SET PROBLEM
Extract the data exactly, missing nothing.

- - - - - - -

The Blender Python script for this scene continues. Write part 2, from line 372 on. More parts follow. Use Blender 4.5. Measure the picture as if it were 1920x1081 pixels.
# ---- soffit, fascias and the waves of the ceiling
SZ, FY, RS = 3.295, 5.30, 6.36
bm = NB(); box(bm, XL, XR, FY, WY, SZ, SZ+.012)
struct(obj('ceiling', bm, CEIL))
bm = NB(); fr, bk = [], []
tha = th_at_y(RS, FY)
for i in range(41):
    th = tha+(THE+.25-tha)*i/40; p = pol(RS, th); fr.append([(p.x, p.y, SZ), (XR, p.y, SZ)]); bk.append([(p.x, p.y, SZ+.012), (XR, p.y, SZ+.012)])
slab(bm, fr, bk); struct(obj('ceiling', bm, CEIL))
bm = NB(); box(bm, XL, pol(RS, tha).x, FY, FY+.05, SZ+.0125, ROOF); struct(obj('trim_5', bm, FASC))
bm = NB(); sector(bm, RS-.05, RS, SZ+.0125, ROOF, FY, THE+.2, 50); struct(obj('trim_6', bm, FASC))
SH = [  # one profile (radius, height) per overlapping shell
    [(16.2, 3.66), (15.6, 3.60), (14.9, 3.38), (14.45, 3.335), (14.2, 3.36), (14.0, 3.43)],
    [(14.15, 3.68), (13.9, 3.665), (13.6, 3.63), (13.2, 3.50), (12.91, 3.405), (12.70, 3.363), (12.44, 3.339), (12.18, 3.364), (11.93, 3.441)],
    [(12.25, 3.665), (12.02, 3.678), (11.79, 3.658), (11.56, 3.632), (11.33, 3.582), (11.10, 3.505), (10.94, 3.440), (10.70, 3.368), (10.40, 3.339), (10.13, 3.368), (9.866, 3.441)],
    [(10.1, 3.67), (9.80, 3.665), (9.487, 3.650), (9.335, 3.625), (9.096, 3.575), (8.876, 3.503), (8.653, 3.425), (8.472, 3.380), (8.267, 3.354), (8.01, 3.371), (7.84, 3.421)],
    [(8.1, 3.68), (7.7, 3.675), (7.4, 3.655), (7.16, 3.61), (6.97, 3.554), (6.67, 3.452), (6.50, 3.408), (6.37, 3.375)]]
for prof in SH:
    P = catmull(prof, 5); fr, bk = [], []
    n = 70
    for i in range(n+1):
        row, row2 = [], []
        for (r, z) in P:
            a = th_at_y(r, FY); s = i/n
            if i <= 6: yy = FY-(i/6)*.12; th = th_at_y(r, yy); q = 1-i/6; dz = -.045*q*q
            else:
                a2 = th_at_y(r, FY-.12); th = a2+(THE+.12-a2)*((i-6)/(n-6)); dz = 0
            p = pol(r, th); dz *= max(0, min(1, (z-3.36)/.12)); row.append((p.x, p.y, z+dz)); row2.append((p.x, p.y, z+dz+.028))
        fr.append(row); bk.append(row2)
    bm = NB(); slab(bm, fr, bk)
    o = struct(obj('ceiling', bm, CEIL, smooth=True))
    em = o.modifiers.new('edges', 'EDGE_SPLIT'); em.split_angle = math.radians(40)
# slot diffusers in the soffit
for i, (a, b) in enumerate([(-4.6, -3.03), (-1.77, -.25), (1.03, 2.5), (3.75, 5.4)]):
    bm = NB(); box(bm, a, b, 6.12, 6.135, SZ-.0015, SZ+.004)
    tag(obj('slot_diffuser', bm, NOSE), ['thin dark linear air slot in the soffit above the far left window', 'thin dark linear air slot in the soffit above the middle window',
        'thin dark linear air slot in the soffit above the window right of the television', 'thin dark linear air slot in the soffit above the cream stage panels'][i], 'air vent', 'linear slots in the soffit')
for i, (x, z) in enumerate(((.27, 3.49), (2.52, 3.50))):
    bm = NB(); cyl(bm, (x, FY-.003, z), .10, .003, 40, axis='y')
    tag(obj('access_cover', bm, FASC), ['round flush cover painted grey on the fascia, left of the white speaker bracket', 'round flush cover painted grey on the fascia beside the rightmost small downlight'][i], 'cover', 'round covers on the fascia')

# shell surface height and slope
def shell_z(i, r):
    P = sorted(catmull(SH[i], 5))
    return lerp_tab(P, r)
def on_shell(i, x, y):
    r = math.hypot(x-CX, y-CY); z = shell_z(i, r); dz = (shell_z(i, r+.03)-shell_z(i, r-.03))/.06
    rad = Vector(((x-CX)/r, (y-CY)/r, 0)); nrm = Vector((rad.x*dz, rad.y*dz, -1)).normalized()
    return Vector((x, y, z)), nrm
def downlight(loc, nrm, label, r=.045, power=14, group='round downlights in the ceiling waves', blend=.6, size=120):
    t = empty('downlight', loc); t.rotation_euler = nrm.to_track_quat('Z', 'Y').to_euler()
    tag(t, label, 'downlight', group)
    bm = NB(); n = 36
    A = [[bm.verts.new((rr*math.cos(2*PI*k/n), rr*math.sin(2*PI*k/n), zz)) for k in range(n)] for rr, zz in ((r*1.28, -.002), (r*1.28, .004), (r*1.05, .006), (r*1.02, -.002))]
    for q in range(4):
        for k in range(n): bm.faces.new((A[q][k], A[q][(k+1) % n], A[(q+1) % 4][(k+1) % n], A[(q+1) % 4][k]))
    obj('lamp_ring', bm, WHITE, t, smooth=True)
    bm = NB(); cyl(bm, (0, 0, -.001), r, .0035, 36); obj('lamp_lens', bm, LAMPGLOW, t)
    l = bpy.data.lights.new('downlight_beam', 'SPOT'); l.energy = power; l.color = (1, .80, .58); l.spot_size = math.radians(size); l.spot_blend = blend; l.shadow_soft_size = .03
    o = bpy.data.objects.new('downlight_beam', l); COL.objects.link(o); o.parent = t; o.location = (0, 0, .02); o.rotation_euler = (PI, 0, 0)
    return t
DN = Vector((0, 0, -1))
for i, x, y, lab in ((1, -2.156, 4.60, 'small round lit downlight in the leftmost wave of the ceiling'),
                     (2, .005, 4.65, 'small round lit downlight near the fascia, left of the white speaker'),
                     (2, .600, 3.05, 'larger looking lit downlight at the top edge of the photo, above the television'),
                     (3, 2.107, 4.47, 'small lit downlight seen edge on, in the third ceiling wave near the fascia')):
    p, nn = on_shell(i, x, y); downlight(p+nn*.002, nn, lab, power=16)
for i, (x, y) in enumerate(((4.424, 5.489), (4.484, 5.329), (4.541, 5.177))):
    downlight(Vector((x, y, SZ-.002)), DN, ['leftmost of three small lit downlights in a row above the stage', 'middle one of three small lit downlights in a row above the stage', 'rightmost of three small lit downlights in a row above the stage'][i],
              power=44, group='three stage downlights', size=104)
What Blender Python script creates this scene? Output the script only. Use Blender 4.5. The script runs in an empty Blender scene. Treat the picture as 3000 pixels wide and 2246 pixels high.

- - - - - - -

SOLUTION BELOW
The Blender Python script for this scene continues. Write part 2, from line 372 on. More parts follow. Use Blender 4.5. Measure the picture as if it were 1920x1081 pixels.
# ---- soffit, fascias and the waves of the ceiling
SZ, FY, RS = 3.295, 5.30, 6.36
bm = NB(); box(bm, XL, XR, FY, WY, SZ, SZ+.012)
struct(obj('ceiling', bm, CEIL))
bm = NB(); fr, bk = [], []
tha = th_at_y(RS, FY)
for i in range(41):
    th = tha+(THE+.25-tha)*i/40; p = pol(RS, th); fr.append([(p.x, p.y, SZ), (XR, p.y, SZ)]); bk.append([(p.x, p.y, SZ+.012), (XR, p.y, SZ+.012)])
slab(bm, fr, bk); struct(obj('ceiling', bm, CEIL))
bm = NB(); box(bm, XL, pol(RS, tha).x, FY, FY+.05, SZ+.0125, ROOF); struct(obj('trim_5', bm, FASC))
bm = NB(); sector(bm, RS-.05, RS, SZ+.0125, ROOF, FY, THE+.2, 50); struct(obj('trim_6', bm, FASC))
SH = [  # one profile (radius, height) per overlapping shell
    [(16.2, 3.66), (15.6, 3.60), (14.9, 3.38), (14.45, 3.335), (14.2, 3.36), (14.0, 3.43)],
    [(14.15, 3.68), (13.9, 3.665), (13.6, 3.63), (13.2, 3.50), (12.91, 3.405), (12.70, 3.363), (12.44, 3.339), (12.18, 3.364), (11.93, 3.441)],
    [(12.25, 3.665), (12.02, 3.678), (11.79, 3.658), (11.56, 3.632), (11.33, 3.582), (11.10, 3.505), (10.94, 3.440), (10.70, 3.368), (10.40, 3.339), (10.13, 3.368), (9.866, 3.441)],
    [(10.1, 3.67), (9.80, 3.665), (9.487, 3.650), (9.335, 3.625), (9.096, 3.575), (8.876, 3.503), (8.653, 3.425), (8.472, 3.380), (8.267, 3.354), (8.01, 3.371), (7.84, 3.421)],
    [(8.1, 3.68), (7.7, 3.675), (7.4, 3.655), (7.16, 3.61), (6.97, 3.554), (6.67, 3.452), (6.50, 3.408), (6.37, 3.375)]]
for prof in SH:
    P = catmull(prof, 5); fr, bk = [], []
    n = 70
    for i in range(n+1):
        row, row2 = [], []
        for (r, z) in P:
            a = th_at_y(r, FY); s = i/n
            if i <= 6: yy = FY-(i/6)*.12; th = th_at_y(r, yy); q = 1-i/6; dz = -.045*q*q
            else:
                a2 = th_at_y(r, FY-.12); th = a2+(THE+.12-a2)*((i-6)/(n-6)); dz = 0
            p = pol(r, th); dz *= max(0, min(1, (z-3.36)/.12)); row.append((p.x, p.y, z+dz)); row2.append((p.x, p.y, z+dz+.028))
        fr.append(row); bk.append(row2)
    bm = NB(); slab(bm, fr, bk)
    o = struct(obj('ceiling', bm, CEIL, smooth=True))
    em = o.modifiers.new('edges', 'EDGE_SPLIT'); em.split_angle = math.radians(40)
# slot diffusers in the soffit
for i, (a, b) in enumerate([(-4.6, -3.03), (-1.77, -.25), (1.03, 2.5), (3.75, 5.4)]):
    bm = NB(); box(bm, a, b, 6.12, 6.135, SZ-.0015, SZ+.004)
    tag(obj('slot_diffuser', bm, NOSE), ['thin dark linear air slot in the soffit above the far left window', 'thin dark linear air slot in the soffit above the middle window',
        'thin dark linear air slot in the soffit above the window right of the television', 'thin dark linear air slot in the soffit above the cream stage panels'][i], 'air vent', 'linear slots in the soffit')
for i, (x, z) in enumerate(((.27, 3.49), (2.52, 3.50))):
    bm = NB(); cyl(bm, (x, FY-.003, z), .10, .003, 40, axis='y')
    tag(obj('access_cover', bm, FASC), ['round flush cover painted grey on the fascia, left of the white speaker bracket', 'round flush cover painted grey on the fascia beside the rightmost small downlight'][i], 'cover', 'round covers on the fascia')

# shell surface height and slope
def shell_z(i, r):
    P = sorted(catmull(SH[i], 5))
    return lerp_tab(P, r)
def on_shell(i, x, y):
    r = math.hypot(x-CX, y-CY); z = shell_z(i, r); dz = (shell_z(i, r+.03)-shell_z(i, r-.03))/.06
    rad = Vector(((x-CX)/r, (y-CY)/r, 0)); nrm = Vector((rad.x*dz, rad.y*dz, -1)).normalized()
    return Vector((x, y, z)), nrm
def downlight(loc, nrm, label, r=.045, power=14, group='round downlights in the ceiling waves', blend=.6, size=120):
    t = empty('downlight', loc); t.rotation_euler = nrm.to_track_quat('Z', 'Y').to_euler()
    tag(t, label, 'downlight', group)
    bm = NB(); n = 36
    A = [[bm.verts.new((rr*math.cos(2*PI*k/n), rr*math.sin(2*PI*k/n), zz)) for k in range(n)] for rr, zz in ((r*1.28, -.002), (r*1.28, .004), (r*1.05, .006), (r*1.02, -.002))]
    for q in range(4):
        for k in range(n): bm.faces.new((A[q][k], A[q][(k+1) % n], A[(q+1) % 4][(k+1) % n], A[(q+1) % 4][k]))
    obj('lamp_ring', bm, WHITE, t, smooth=True)
    bm = NB(); cyl(bm, (0, 0, -.001), r, .0035, 36); obj('lamp_lens', bm, LAMPGLOW, t)
    l = bpy.data.lights.new('downlight_beam', 'SPOT'); l.energy = power; l.color = (1, .80, .58); l.spot_size = math.radians(size); l.spot_blend = blend; l.shadow_soft_size = .03
    o = bpy.data.objects.new('downlight_beam', l); COL.objects.link(o); o.parent = t; o.location = (0, 0, .02); o.rotation_euler = (PI, 0, 0)
    return t
DN = Vector((0, 0, -1))
for i, x, y, lab in ((1, -2.156, 4.60, 'small round lit downlight in the leftmost wave of the ceiling'),
                     (2, .005, 4.65, 'small round lit downlight near the fascia, left of the white speaker'),
                     (2, .600, 3.05, 'larger looking lit downlight at the top edge of the photo, above the television'),
                     (3, 2.107, 4.47, 'small lit downlight seen edge on, in the third ceiling wave near the fascia')):
    p, nn = on_shell(i, x, y); downlight(p+nn*.002, nn, lab, power=16)
for i, (x, y) in enumerate(((4.424, 5.489), (4.484, 5.329), (4.541, 5.177))):
    downlight(Vector((x, y, SZ-.002)), DN, ['leftmost of three small lit downlights in a row above the stage', 'middle one of three small lit downlights in a row above the stage', 'rightmost of three small lit downlights in a row above the stage'][i],
              power=44, group='three stage downlights', size=104)
What Blender Python script creates this scene? Output the script only. Use Blender 4.5. The script runs in an empty Blender scene. Treat the picture as 3000 pixels wide and 2246 pixels high.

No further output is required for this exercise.